One of their neighbors is Ron (voiced by Joel Edgerton). It’s not clear how old he actually is, but he acts like a teenager with no sense of responsibility or self-worth. It seems he’s forever a few credits short of finishing college. When his girlfriend leaves, Ron gets drunk and stoned and turns to his three tiny (possibly imagined) companions who encourage him to stay immature, making jokes about belching and farting.

Also living in the apartment is a kid named Zack (the voice of Jamie Katsamatsas); he is given a piggy-bank by his father, who is encouraging him to save up for a toy he wants. But the pig teaches Zack far more than his father intends. Zack is drawn to the pig’s smile. When he discovers that the pig smiles just as much when no money is put in him as when a lot of money is put in him, Zack begins to realize that money has less value than other things. When it’s time for the piggy-bank to be broken open, Zack must figure out how to save the pig.

Then there is Albert (voiced by Barry Otto), a lonely old man whose wife passed away years before. No one will talk to him—not even the telephone solicitor. When he prays to God, an angle comes into his life—the panhandler from the opening scene who now has enormous wings (to quote the famous story by Gabriel Garcia Marquez). However he doesn’t act like angel; he’s bitter and sarcastic, he smokes, and he’s easily bored. He also refuses to fly. Perhaps all he needs is a little push from Albert.

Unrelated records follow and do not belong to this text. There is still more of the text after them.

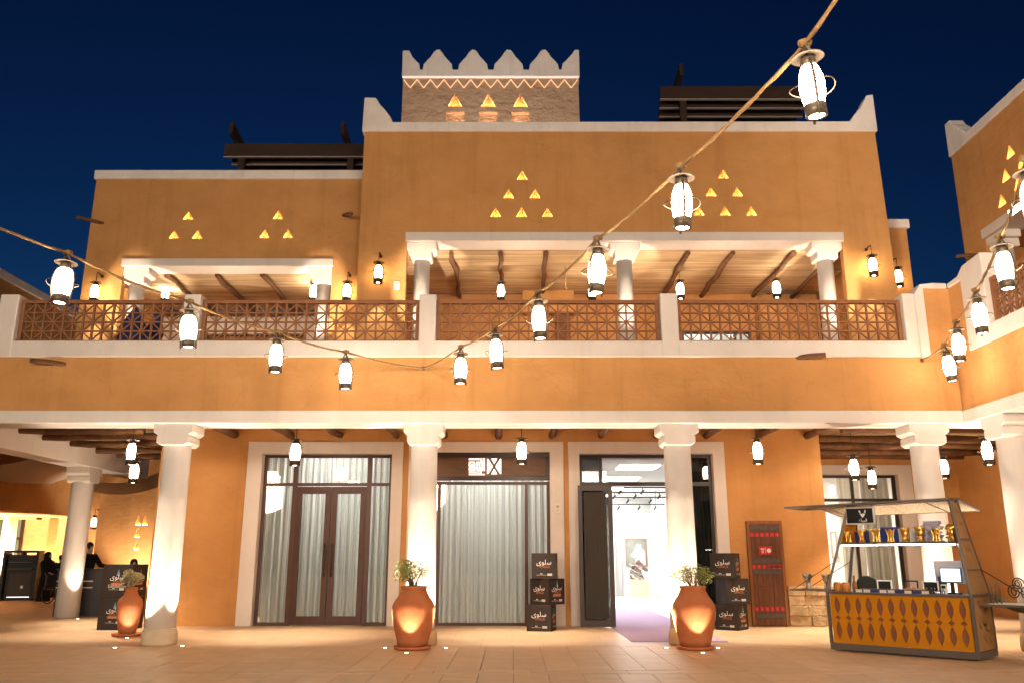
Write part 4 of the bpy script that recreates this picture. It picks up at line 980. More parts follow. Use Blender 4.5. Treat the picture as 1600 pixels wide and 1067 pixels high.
# unseen pole floodlights added as fill, standing in for the courtyard's other lamps
for k, x in enumerate((-14,-5,5,14,-9)):
    t = thing('pole_floodlight', 'warm floodlight on a steel pole at the open front side, %s from left' % ordn[k], 'floodlight', (x,-9,0), 0, 'pole floodlights')
    MB().lathe([(.07,0),(.05,5.2)], n=12).build('pole', steel, t); MB().box(-.35,.35,-.08,.06,5.2,5.7).build('housing', irond, t); MB().box(-.32,.32,.061,.068,5.23,5.67).build('lens', EM('pole_lens', (1,.8,.55), 20) if k == 0 else bpy.data.materials['pole_lens'], t)  # pole, housing and lens of the added unseen floodlight
    spot('flood_beam', (x,-8.85,5.45), ((x*.9,19,5.5) if k < 4 else (12.5,15,9.5)), FILL_FLOOD*(1 if k < 4 else 4.2), (84 if k < 4 else 34), .8, (1,.79,.60), 1.6)

# ------------------------------------------------------------------ pots and shrubs
def shrub(label, loc, r, h, mt, seed, flat=False, n=1500):
    rnd = random.Random(seed); t = thing('shrub', label, 'shrub', loc); m = MB(); st = MB()
    cl = [(rnd.uniform(-.55,.55)*r, rnd.uniform(-.55,.55)*r, h*rnd.uniform(.45,.85), r*rnd.uniform(.32,.5)) for _ in range(7)]
    cl += [(-.6*r,0,h*.55,r*.4),(.6*r,0,h*.62,r*.4)]
    for _ in range(n):
        c = rnd.choice(cl); 
        while True:
            d = Vector((rnd.uniform(-1,1),rnd.uniform(-1,1),rnd.uniform(-1,1)))
            if .25 < d.length < 1: break
        p = Vector(c[:3])+d*c[3]
        if p.z < .03: continue
        a_ = rnd.uniform(0,2*PI); e = rnd.uniform(-.5,.9); dr = Vector((math.cos(a_)*math.cos(e),math.sin(a_)*math.cos(e),math.sin(e)))
        ln = rnd.uniform(.022,.042); sd = dr.cross(Vector((rnd.uniform(-1,1),rnd.uniform(-1,1),rnd.uniform(-1,1)))).normalized()*ln*.32
        m.add([p, p+dr*ln*.5+sd, p+dr*ln, p+dr*ln*.5-sd], [(0,1,2,3)])
    for c in cl:
        for k in range(4):
            e = Vector(c[:3])+Vector((rnd.uniform(-1,1),rnd.uniform(-1,1),rnd.uniform(-.3,1)))*c[3]*.7
            st.tube([(rnd.uniform(-.05,.05),rnd.uniform(-.05,.05),-.03), (e.x*.45,e.y*.45,e.z*.55), tuple(e)], [.007,.005,.003], 5)
    m.build('foliage', mt, t, kind='stuff'); st.build('stems', stemm, t, kind='stuff'); return t
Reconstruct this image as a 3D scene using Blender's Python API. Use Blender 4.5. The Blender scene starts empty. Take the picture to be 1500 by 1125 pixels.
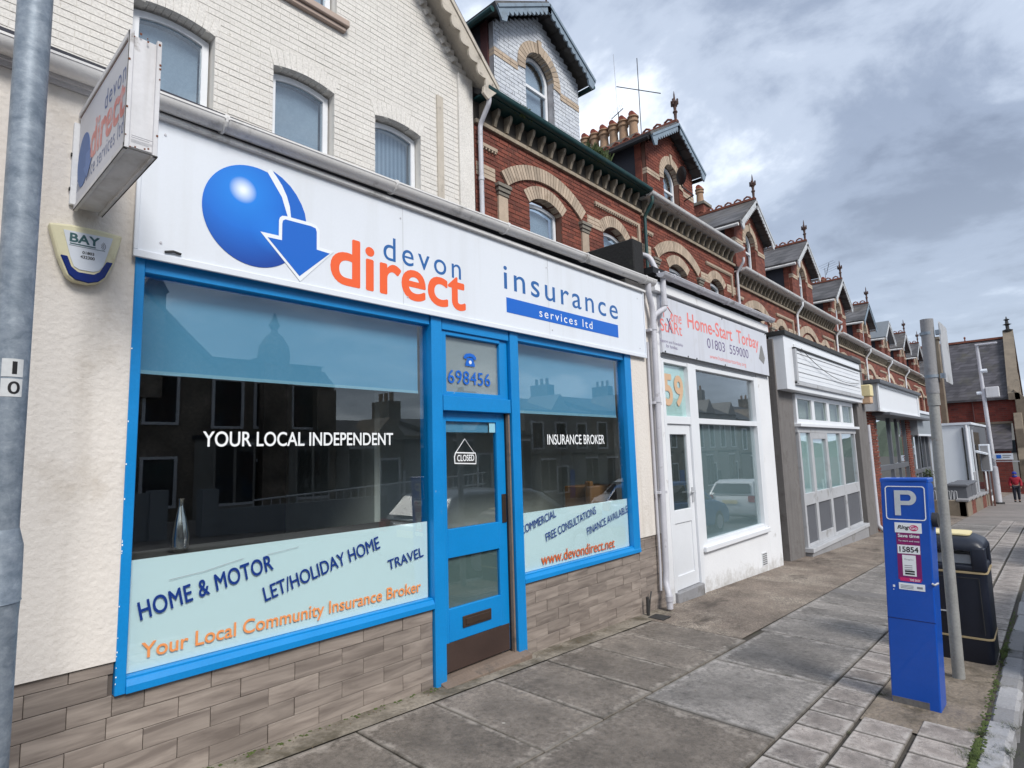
import bpy, bmesh, math, random
from mathutils import Vector, Matrix
random.seed(7)
R = math.radians
SC = bpy.context.scene
COL = SC.collection
PI = math.pi

# ------------------------------------------------------------------ camera
cam = bpy.data.cameras.new('camera')
cam.sensor_width = 36; cam.sensor_fit = 'HORIZONTAL'
cam.lens = 859.32 / 1500 * 36
cam.clip_start = 0.05; cam.clip_end = 2000
camo = bpy.data.objects.new('camera', cam); COL.objects.link(camo)
PITCH, YAW, ROLL = 0.1208009, 0.73699169, -0.03047779
CAM = Vector((0, -3.5, 1.6))
_f = Vector((math.cos(PITCH)*math.cos(YAW), math.cos(PITCH)*math.sin(YAW), math.sin(PITCH)))
_r = Vector((math.sin(YAW), -math.cos(YAW), 0)); _u = _r.cross(_f)
_r2 = _r*math.cos(ROLL) + _u*math.sin(ROLL); _u2 = -_r*math.sin(ROLL) + _u*math.cos(ROLL)
mm = Matrix((_r2, _u2, -_f)).transposed().to_4x4(); mm.translation = CAM
camo.matrix_world = mm
SC.camera = camo

# ------------------------------------------------------------------ sky: daylight under broken grey cloud
SUN_EL, SUN_AZ = 42, -104      # azimuth of the sun in the x-y plane (degrees from +x)
w = bpy.data.worlds.new('World'); SC.world = w; w.use_nodes = True
N = w.node_tree.nodes; L = w.node_tree.links; N.clear()
def nn(t, **k):
    n = N.new(t)
    for a, b in k.items(): setattr(n, a, b)
    return n
sky = nn('ShaderNodeTexSky', sky_type='NISHITA', sun_disc=False)
sky.sun_elevation = R(SUN_EL); sky.sun_rotation = R(90-SUN_AZ); sky.air_density = 1.2; sky.dust_density = 1.5
tc = nn('ShaderNodeTexCoord')
sep = nn('ShaderNodeSeparateXYZ'); L.new(tc.outputs['Generated'], sep.inputs[0])
zc = nn('ShaderNodeMath', operation='MAXIMUM'); L.new(sep.outputs[2], zc.inputs[0]); zc.inputs[1].default_value = 0.0
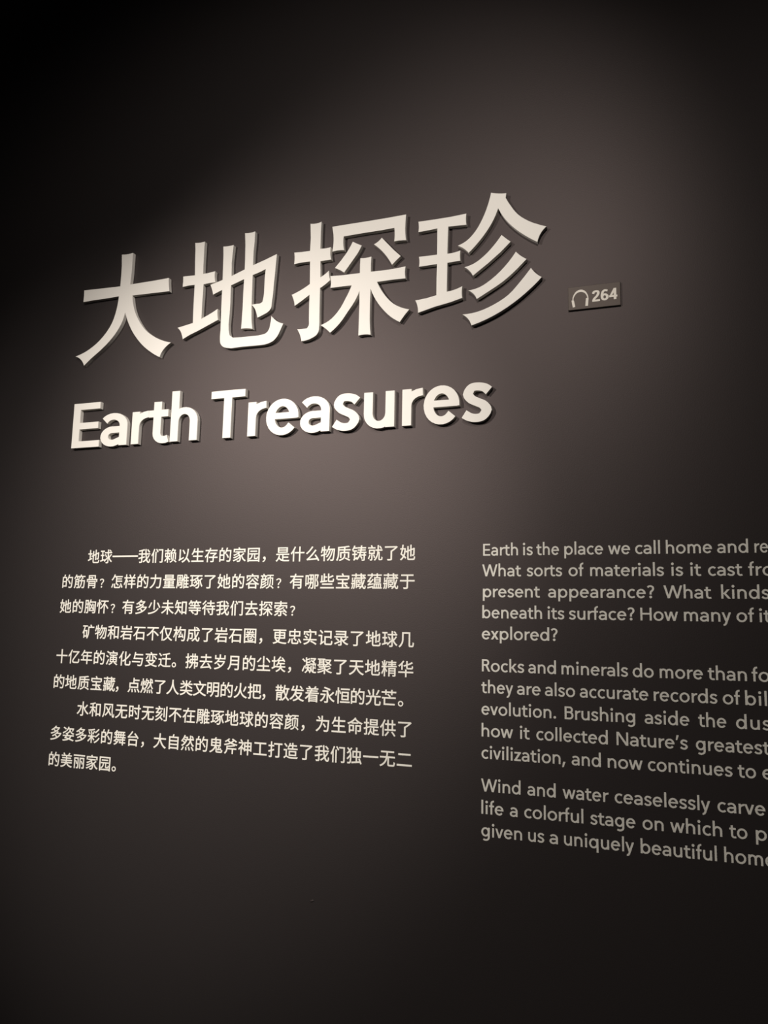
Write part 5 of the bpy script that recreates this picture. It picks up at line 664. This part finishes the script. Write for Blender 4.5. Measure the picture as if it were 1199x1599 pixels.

All of the characters and their subplots are connected, physically as well as thematically. For example, there’s a brief but meaningful scene where Lenny and Ron meet in the elevator. Lenny tells Ron why he has shaved himself bald for his girlfriend, “You know what they say: ‘Without love, you’re nothing.’” Jealous, Ron replies, “You know what they say: ‘Good things never last.’” It’s a great contrast between the two characters and their philosophies on the value of compromising for love.

So in the end, what does it all mean? Can you really find out the meaning of life for $9.99—about the same price you might pay for a ticket to this movie? Do Etgar Keret and director Tatia Rosenthal reveal the secret in the final scene? Or will a conclusion that simply shows two of the characters trying to learn to swim like dolphins make you think “This movie is weird,” like I first did?

Now that I’ve had some time to reflect, I think there definitely is some meaning in this film. It’s not easy to put into words; rather you have to let it sink deep inside you, like a poem.

I say, take the risk and put down $9.99. You’ll probably get a lot more out of this film than you would watching a movie about a vampire fighting a werewolf—now that’s weird!